Background

What is woven on the loom of fate?

13 January 2019

Background

What is woven on the loom of fate?

13 January 2019

Olaf Möller's essay on Laboratory of Unseen Beauty

Ruin films are a genre/category as yet unknown in the history of cinema; but they should be, for there are quite a few of them, and they do as a group define/describe all of the cinematic art’s poetry, perils and peculiarities in a most apt way: against the grain.

Ruin films are works that weren’t finished as planned for reasons including political malevolence/expediency (e.g. Sea of Lost Time, 2019, Gurvinder Singh); the death of key creative personnel (e.g. Dark Blood, 1993-2012, George Sluizer); a director’s whim (Le Psychodrame, 1956-2018, Roberto Rossellini); or whatever else man and fate had in stock to disrupt the quiet flow of things – but which nevertheless were eventually knocked into some presentable and distributable shape.

Quite a few of these films – not only those here in our programme, but in general – would have been great works anyway, but the unintended ellipses, the sutures and scars of these operations, certainly add meaning(s) nobody thought about in the beginning.
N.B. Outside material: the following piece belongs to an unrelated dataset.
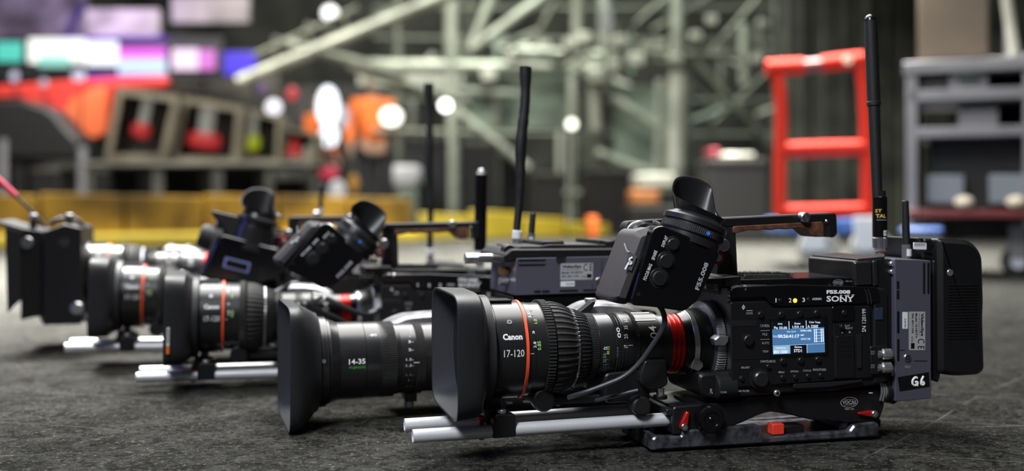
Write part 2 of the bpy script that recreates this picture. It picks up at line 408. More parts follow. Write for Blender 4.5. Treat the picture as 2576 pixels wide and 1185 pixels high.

Pasażerka (1963, Andrzej Munk, Witold Lesiewicz) is arguably the most meaningful example of a film the greatness of which lies in its fragmentary state – in fact, when Witold Lesiewicz finished the film after Andrzej Munk died during the shooting, he seems to have left even some finished scenes unused, stressing the narrative’s fragmentary nature – here, the impossibility of making (a) (hi)story whole becomes the key point of maybe the most daring film ever made about the Holocaust. And while it’s pure speculation, the thought that the Imperial War Museum wanted to deliver something like a documentary equivalent to Pasażerka when they created German Concentration Camp Factual Survey, is intriguing – for there is already a well-rounded, finite work made from this aborted production (Frontline: Memory of the Camps, 1985); but history seemed to demand that the materials of this ill-starred undertaking had to be put into the state they were in at the moment the plug was pulled (for reasons we can only speculate about); here, a ruin film was consciously created – as a memorial.

Is woven also in our veins, our brains ?

For this reason, German Concentration Camp Factual Survey is the key to the Laboratory of Unseen Beauty programme, however jarring the title might sound in relation to the film’s subject matter: ruins are not only the results of accidents – sometimes they are the only sensible shape a film can take. Michael Glawogger understood this nature of cinema probably better than any other modern director – why else would he have made the most joyous-cum-dazzling of all ruins with Kino im Kopf (1996), a film whose essence is the unfinished and the impossible? Isn’t cinema always more about the desire to create than about what you actually can make? It’s an interesting question whether Kino im Kopf is more a paean to the human will and need to dream against all material odds, or whether it’s a sweetly ironic essay on the vanity of all arts and artists – isn’t creation invariably doomed to failure?

Especially in an art/industry that thought so little of itself that for decades it destroyed films after they had their run to recuperate the silver in the emulsion, which was deemed more valuable than the imagination and labour invested. And let’s not forget that films do autodestruct, as witnessed by works as different as the 2018 preservation DCP of Georg Kundert’s Die gekreuzigt werden (1919) and Peter Jackson’s They Shall Not Grow Old (2018): the former attained a beauty apart due to bad preservation (only parts of the film survive, and those, again, have at times turned into weirdly gorgeous emulsion messes), while in the latter, emulsion damage proved that not everything can be repaired digitally, and Jackson in his genius found a way of making these blotches part of the film’s poetics.

Ruin-knowledge also makes us able to properly appreciate works that were never meant to be films: take the 2015 preservation DCP called Montage de films muets français projeté au Palais des Congrès or the 2009 The Movie Orgy – Ultimate Version. The former was an edit of some materials compiled for a single event, where it was presented in something best called a ‘performative’ screening, while the latter is all that remains of an event screening cycle where the excerpts and shorts included constantly changed, in large part depending on the wear and tear of the materials used.

Is woven like a pattern of living worms ?

With the 2015 preservation DCP of Thirty Years of Motion Pictures (The March of the Movies) and the work-in-progress presentation of Edgar Pêra’s KINORAMA – Cinema Fora de Órbita (Self-Propaganda Mix) (2019), Laboratory of Unseen Beauty found its two-volume manual on how to look back at cinema’s past and forward to a future more fragment(ed) than whole; and with Carsten Brandt’s behemoth Den milde smerte (2019) as its grand novel.

Laboratory of Unseen Beauty is dedicated to the memory of Werner Dütsch (1939-2018) and Richard Blue Lormand (1962-2018).